Le primarie per la segreteria del Pd, depurate da tutte le scorie del circo mediatico-giudiziario, possono essere significative per la stessa sopravvivenza del partito. C’è un punto nei programmi dei tre candidati che lo mostra chiaramente. La questione dell’abbinamento fra segretario e candidato presidente del Consiglio non è un dettaglio statutario ma l’architrave su cui si è voluta fondare l’identità del nuovo partito nel momento della sua costituzione. Si può considerare questa scelta un maldestro scimmiottamento del modello americano ma non se ne può negare il carattere fondativo e peculiare. Il fatto è che due dei tre candidati lo negano. Andrea Orlando e Michele Emiliano, distanti fra loro anni luce, su questo sono perfettamente d’accordo e dunque, da questo punto di vista, l’unico a restare nel solco della tradizione, pur breve e tormentata, del Pd resta Matteo Renzi che non a caso apre la sua campagna al Lingotto, dove il partito fu fondato.
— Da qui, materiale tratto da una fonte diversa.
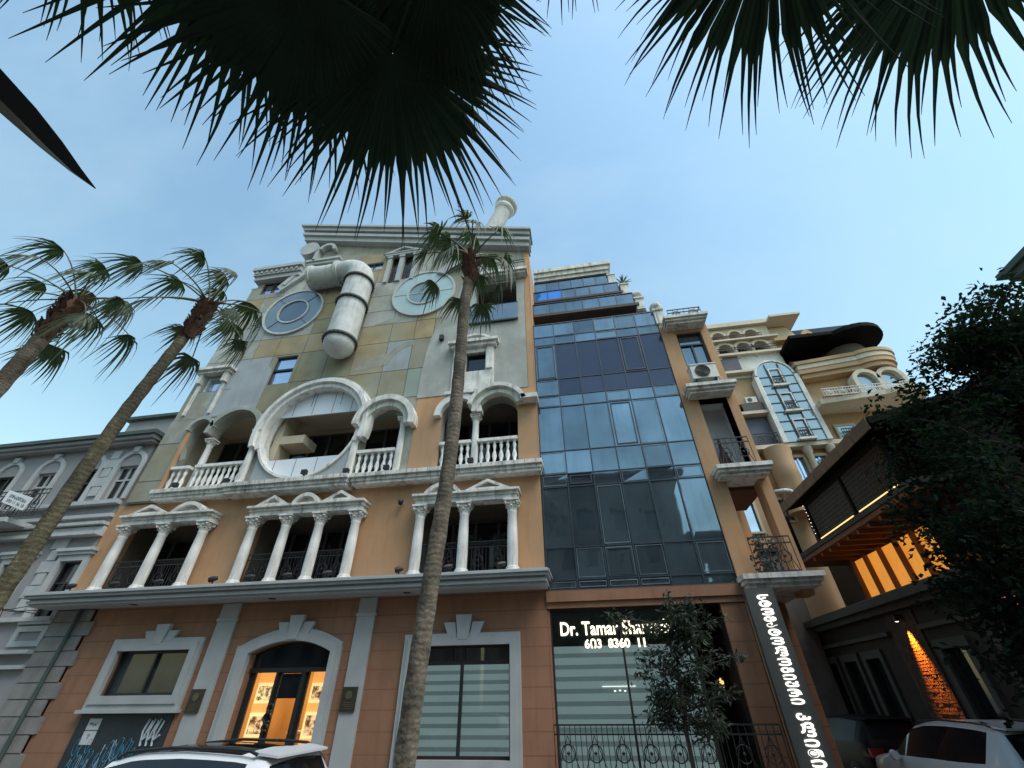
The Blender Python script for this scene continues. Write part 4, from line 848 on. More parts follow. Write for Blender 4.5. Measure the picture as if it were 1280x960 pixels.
# vertical sign panel
t = thing('vertical_sign', 'tall dark grey panel with white lettering running down it at the building corner', 'sign', (4.15, 11.8, 0))
m = MB(); m.box(3.82, 4.47, 11.80, 11.95, .25, 3.97); m.obj('panel', SIGNB, t)
tx = text_mb('ᲡᲢᲝᲛᲐᲢᲝᲚᲝᲒᲘᲣᲠᲘ', 2.08, .27, .05, .026, spacing=1.15); shift(tx, lambda x, y, z: (4.05 + z, y + 11.79, 3.82 - x)).obj('lettering', LETTER2, t)
tx = text_mb('ᲙᲚᲘᲜᲘᲙᲐ', 1.12, .27, .05, .026, spacing=1.15); shift(tx, lambda x, y, z: (4.05 + z, y + 11.79, 1.60 - x)).obj('lettering', LETTER2, t)
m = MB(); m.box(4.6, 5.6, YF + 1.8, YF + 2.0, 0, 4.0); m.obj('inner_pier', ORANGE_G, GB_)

# ================================================================== GREY BUILDING ON THE LEFT
NB = thing('grey_building', 'low grey building with arched windows and pale quoins at the left edge', 'building', (-24, 12.5, 0))
YN = 12.5
ar_c = [-31.2, -29.2, -27.2, -25.15, -23.1, -21.1, -19.15, -17.3]
holes = []
for cx in ar_c: holes.append(rect(cx - .48, cx + .42, 8.05, 9.40))
lw_c = [-33.2, -31.2, -29.2, -27.2, -25.2, -23.3, -21.3, -19.6, -17.28]
for cx in lw_c: holes.append(rect(cx - .45, cx + .45, 4.0, 5.8))
m = MB(); m.plate(rect(-36, -16.72, 0, 10.3), holes + [rect(-20.2, -18.2, .04, 2.3)], YN, YN + .3); m.box(-36, -16.72, YN + .31, YN + 8, 10.15, 10.25); m.obj('wall', NGREY, NB)
for cx in ar_c:
    m = MB(); m.ring(cx - .03, 9.42, .50, .66, 0, 180, YN - .07, YN, 20); m.box(cx - .69, cx - .53, YN - .07, YN, 8.0, 9.419); m.box(cx + .47, cx + .63, YN - .07, YN, 8.0, 9.419); m.plate([(cx - .14, 9.98), (cx + .08, 9.98), (cx + .12, 10.2), (cx - .18, 10.2)], [], YN - .12, YN); m.obj('arch_moulding', NTRIM, NB)
for i, cx in enumerate(ar_c):
    o = MB(); o.plate(rect(cx - .48, cx + .42, 8.05, 9.40), [rect(cx - .42, cx - .06, 8.1, 8.8), rect(cx, cx + .36, 8.1, 8.8), rect(cx - .42, cx - .06, 8.86, 9.34), rect(cx, cx + .36, 8.86, 9.34)], YN + .1, YN + .16); o = o.obj('window', NTRIM if i % 2 else DARKM, NB)
    m = MB(); m.box(cx - .48, cx + .42, YN + .161, YN + .167, 8.05, 9.4); m.obj('pane', GLASSD, o)
for cx in lw_c:
    o = MB(); o.plate(rect(cx - .62, cx + .62, 3.9, 5.98), [rect(cx - .45, cx + .45, 4.0, 5.8)], YN - .1, YN); o.box(cx - .75, cx + .75, YN - .22, YN, 6.1, 6.2); o.box(cx - .7, cx + .7, YN - .16, YN, 5.99, 6.098); o = o.obj('window', NTRIM, NB)
    m = MB(); m.plate(rect(cx - .45, cx + .45, 4.0, 5.8), [rect(cx - .38, cx - .03, 4.06, 5.1), rect(cx + .03, cx + .38, 4.06, 5.1), rect(cx - .38, cx + .38, 5.16, 5.74)], YN + .1, YN + .15); m.obj('sash', DARKM, o)
    m = MB(); m.box(cx - .45, cx + .45, YN + .16, YN + .167, 4.0, 5.8); m.obj('pane', GLASSD, o)
for x0 in (-18.42, -26.2, -34.4):
    m = MB(); z = 4.3; k = 0
    while z < 10.1:
        if not 6.6 < z < 8.0: m.box(x0 - (.12 if k % 2 else 0), x0 + .36 + (.12 if k % 2 else 0), YN - .06, YN, z, z + .36)
        z += .39; k += 1
        if k == 7: m.obj('quoins', NTRIM, NB); m = MB()
    m.obj('quoins', NTRIM, NB)
m = MB()
m.box(-36, -16.72, YN - .22, YN, 7.78, 7.92); m.box(-36, -16.72, YN - .14, YN, 7.3, 7.42); m.box(-36, -16.72, YN - .25, YN, 7.0, 7.1); m.box(-36, -16.72, YN - .3, YN, 6.62, 6.74); m.box(-36, -16.72, YN - .12, YN, 6.742, 6.95)
m.box(-36, -16.72, YN - .15, YN, 3.98, 4.1); m.box(-36, -16.72, YN - .25, YN, 3.1, 3.2); m.box(-36, -16.72, YN - .16, YN, 2.72, 2.82)
for cx in lw_c: m.plate(rect(cx - .6, cx + .6, 3.3, 3.85), [rect(cx - .42, cx + .42, 3.45, 3.7)], YN - .06, YN)
m.obj('string_course', NTRIM, NB)
m = MB(); m.box(-36, -16.6, YN - .3, YN + .3, 10.302, 10.42); m.box(-36, -16.5, YN - .42, YN + .3, 10.422, 10.56); m.obj('cornice', MATS['grey_stucco'], NB)
m = MB(); m.box(-36, -16.4, YN - .52, YN + .3, 10.562, 10.72); m.obj('roof_edge', NROOF, NB)
m = MB(); m.box(-20.3, -18.2, YN - .5, YN, 2.5, 2.68); m.box(-20.3, -18.2, YN - .7, YN, 2.3, 2.498); m.obj('door_canopy', BACKP, NB)
m = MB(); m.recess(-36, -16.75, YN + .301, YN + 1.2, 0, 10.1); m.obj('interior', SEAM, NB)
m = MB(); m.box(-21.2, -18.6, 14.2, 17, 10.3, 12.9); m.obj('attic_wall', NGREY, NB); m = MB(); m.box(-21.4, -16.5, 14.0, 17.2, 12.9, 13.06); m.obj('attic_roof', NROOF, NB); m = MB(); m.box(-18.6, -16.6, 14.6, 17, 10.3, 12.9); m.obj('attic_wall', NGREY, NB)
# balcony with the banner
m = MB(); m.box(-23.4, -20.0, 11.55, YN - .001, 7.05, 7.2); m.obj('balcony', NTRIM, NB)
railing_mb(-23.4, -19.0, 11.62, 7.2, 8.2, .16).obj('balcony_railing', BLACKI, NB)
t = thing('banner', 'white banner with two lines of black writing hung on the grey building balcony', 'banner', (-20.1, 11.55, 7.4))
m = MB(); m.add([(-20.78, 11.56, 7.80), (-19.55, 11.56, 7.40), (-19.45, 11.56, 7.86), (-20.80, 11.56, 8.26), (-20.78, 11.58, 7.80), (-19.55, 11.58, 7.40), (-19.45, 11.58, 7.86), (-20.80, 11.58, 8.26)], [(0, 1, 2, 3), (7, 6, 5, 4), (0, 4, 5, 1), (1, 5, 6, 2), (2, 6, 7, 3), (3, 7, 4, 0)]); m.obj('sheet', mat('white_banner_cloth', (.7, .72, .72), .8), t)
sl = lambda x, z: z - .32 * x
m = shift(text_mb('ᲥᲘᲠᲐᲕᲓᲔᲑᲐ', .95, .12, .004), lambda x, y, z: (-20.6 + x, y + 11.552, 7.98 + sl(x, z))); q = shift(text_mb('593 11 56 10', .98, .11, .004), lambda x, y, z: (-20.58 + x, y + 11.552, 7.81 + sl(x, z))); m.add(q.v, q.f); m.obj('lettering', INK, t)
t = thing('overhead_cable', 'thin dark cables looping along the grey building above its ground floor', 'cable', (-20, 12.1, 4.2))
m = MB()
for k in range(3): m.tube([(-30 + i * 1.0, 12.08 - .02 * k, 4.25 + k * .07 + .12 * math.sin(i * 1.3 + k)) for i in range(14)], .012, 5)
m.tube([(-18.75 + .45 * math.cos(a * .5), 12.1, 4.05 + .5 * math.sin(a * .5)) for a in range(9)], .012, 5); m.obj('strands', BLKPL, t)
t = thing('white_building', 'plain white building with a sloping roof far behind the grey building', 'building', (-42, 24, 0))
m = MB(); m.plate([(-60, 0), (-37.5, 0), (-37.5, 15.3), (-41, 16.3), (-48, 18.8), (-60, 18)], [], 20.5, 34); m.obj('wall', mat('white_stucco_far', (.6, .62, .63), .9), t)
m = MB(); m.plate([(-37.2, 15.25), (-41, 16.34), (-48, 18.9), (-48, 19.15), (-37.1, 15.45)], [], 20.2, 34.2); m.obj('roof_edge', NTRIM, t)

# ================================================================== CREAM APARTMENT BUILDING AT THE END OF THE ALLEY
CB = thing('cream_building', 'ornate cream and tan apartment building with a tall glazed bay, behind the alley', 'building', (11.5, 20, 0))
YC = 20.0
holes = []
def win_grid(): pass
far_w = []
m = MB()
arcs_t = [(9.55, 19.0, .42), (10.45, 19.0, .42), (11.3, 19.0, .42)]
holes = [rect(9.05, 10.05, 13.6, 14.25), rect(9.0, 10.0, 11.75, 13.3)]
holes += [rect(13.05, 13.95, 13.5, 14.4), rect(13.05, 13.8, 11.6, 12.4), rect(10.45, 11.0, 9.6, 11.0), rect(11.35, 12.0, 9.6, 11.0), rect(7.1, 8.0, 7.6, 9.0), rect(9.0, 9.5, 8.0, 9.0)]

m.plate(rect(5.2, 17.4, 0, 16.0), holes, YC, YC + .4); m.obj('wall', TAN, CB); m = MB(); m.plate(rect(5.2, 12.4, 16.003, 19.7), [rect(9.1, 9.95, 16.45, 17.3)] + [arcp(cx, 18.0, .40, 0, 180, 10) + [(cx - .4, 17.5), (cx + .4, 17.5)] for cx in (9.6, 10.6, 11.55)] + [arcp(cx, 19.05, .34, 0, 180, 10) + [(cx - .34, 18.75), (cx + .34, 18.75)] for cx in (9.5, 10.45, 11.35)], YC, YC + .4)
m.box(5.2, 5.5, YC + .41, YC + 9, 0, 19.6); m.box(17.1, 17.4, YC + .41, YC + 9, 0, 16)
m.obj('wall', CREAM, CB)
m = MB(); m.box(5.3, 17.3, YC + .6, YC + .7, 0.2, 19.5); m.obj('dim_interior', GLASSD, CB)
m = MB(); m.box(12.4, 14.1, YC - .7, YC + 3, 19.68, 19.82); m.box(5.0, 12.5, YC - .25, YC + 1, 19.7, 20.0); m.plate([(12.4, 18.6), (14.0, 18.6), (13.6, 19.64), (12.4, 19.64)], [], YC + .3, YC + .9); m.obj('roof_cornice', CREAM, CB)
for cx in (9.6, 10.6, 11.55): m = MB(); m.ring(cx, 18.0, .40, .56, 0, 180, YC - .12, YC, 16); m.box(cx + .42, cx + .56, YC - .14, YC, 17.3, 17.98); m.box(cx - .56, cx - .42, YC - .141, YC, 17.3, 17.98); m.obj('arch_moulding', CREAM, CB)
for cx in (9.5, 10.45, 11.35): m = MB(); m.ring(cx, 19.05, .34, .46, 0, 180, YC - .1, YC, 14); m.obj('arch_moulding', CREAM, CB)
m = MB(); m.box(8.6, 12.3, YC - .08, YC - .001, 15.9, 17.45); m.obj('pale_render', mat('white_render_far', (.62, .61, .57), .9, .08, 1.5, .3, (.25, .22, .18)), CB)
m = MB(); m.box(8.8, 10.0, YC - .13, YC - .081, 16.35, 17.4); m.obj('brown_window', mat('purple_brown_glass', (.10, .085, .10), .2, .2), CB)
for q in ((8.6, 12.6, YC - .3, YC - .082, 17.44, 17.58), (8.6, 12.6, YC - .3, YC, 18.55, 18.66), (8.6, 10.6, YC - .4, YC - .09, 16.1, 16.25), (8.6, 10.2, YC - .5, YC, 13.35, 13.52), (8.6, 12.8, YC - .5, YC - .001, 11.35, 11.56)): m = MB(); m.box(*q); m.obj('string_course', CREAM, CB)
railing_mb(8.8, 12.3, YC - .25, 17.58, 18.0, .15, False).obj('railing', BLACKI, CB); railing_mb(8.8, 11.8, YC - .25, 18.66, 18.95, .2, False).obj('railing', BLACKI, CB)
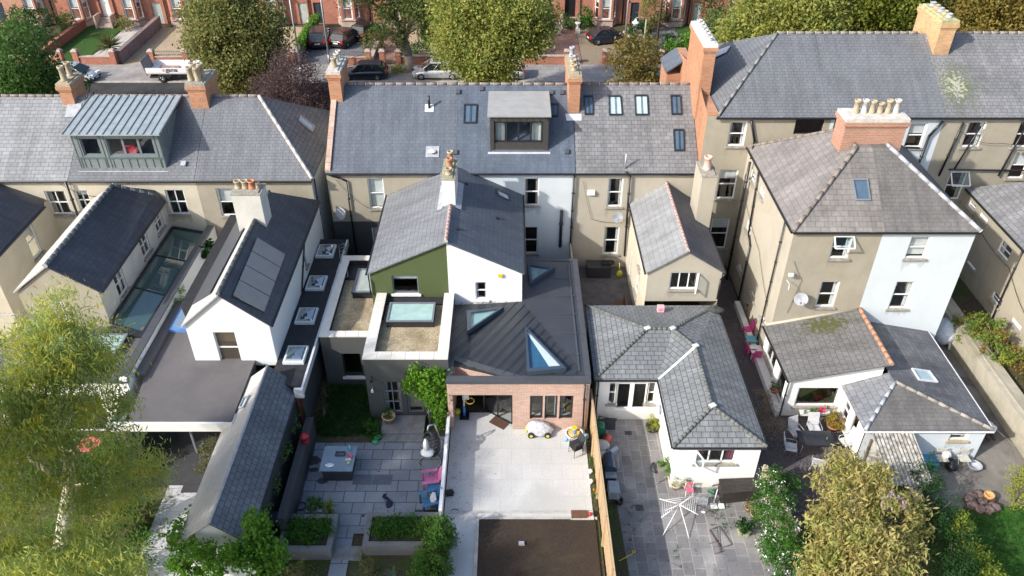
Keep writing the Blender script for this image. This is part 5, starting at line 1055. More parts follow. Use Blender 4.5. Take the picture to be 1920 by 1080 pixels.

A Renzi però non basterà semplicemente vincere. Già l’eventualità, improbabile ma non impossibile, del mancato raggiungimento del quorum del 50 per cento alle primarie potrebbe rivelarsi esiziale non solo per il segretario uscente ma per lo stesso partito perché vorrebbe dire che più della metà del suo elettorato non crede più al principio cardine sul quale il Pd si è fondato. O forse, se si ripensa a chi parlava di “amalgama non riuscito”, non ci ha mai creduto.